Most apparently, the tax reform will make 2018 a better time to invest in properties. As real estate profitability improves, the demand to purchase houses and commercial buildings will also begin to rise. As a result, there will be a surge in activity among suppliers and builders as they try to meet the demand for construction.

Although there will be a risk of oversupply and a high chance of overbuilding to get incentivized, there will be a large flow of money going into the real estate market.

Home depots are also expected to grow at a high rate due to heightened activities in real estate construction.

Theoretically, overhauling the existing tax code in the way the House and Senate Republicans want it will cause a bubble in property prices and encourage flippers to exploit the real estate market. Be that as it may, the reform is also believed to stimulate positive activities.

It is just a matter of lessening the potential of abuse within some aspects of the bill and attracting new entrants to the industry without attracting speculators.

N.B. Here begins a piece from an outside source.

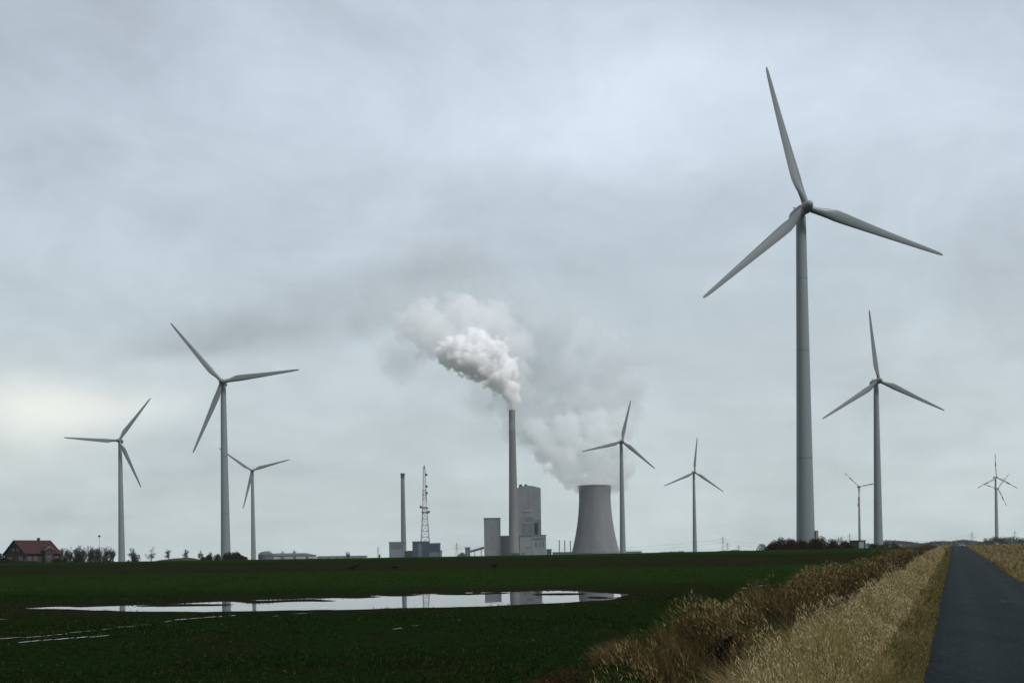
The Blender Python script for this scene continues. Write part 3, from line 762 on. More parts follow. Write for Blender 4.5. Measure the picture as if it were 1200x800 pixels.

If the bill succeeds in these areas, the real estate market will definitely grow at a healthy rate.

Besides, sources said that Members of Congress are closing in to reconcile key “pass-through” issues for real estate firms. According to a report by New York’s trusted source of real estate news, the Real Deal:

“The House had passed a 25 percent top tax rate for some pass-through income (considered by legislators to be 30 percent of a qualifying company’s total income). Real estate investors would see that as a boon.”

As long as the government is able to strike a balance between incentivizing competition with tax deductions, as well as preventing certain aspects of the new tax code to be abused, the market will be able to experience healthy growth in the years to come.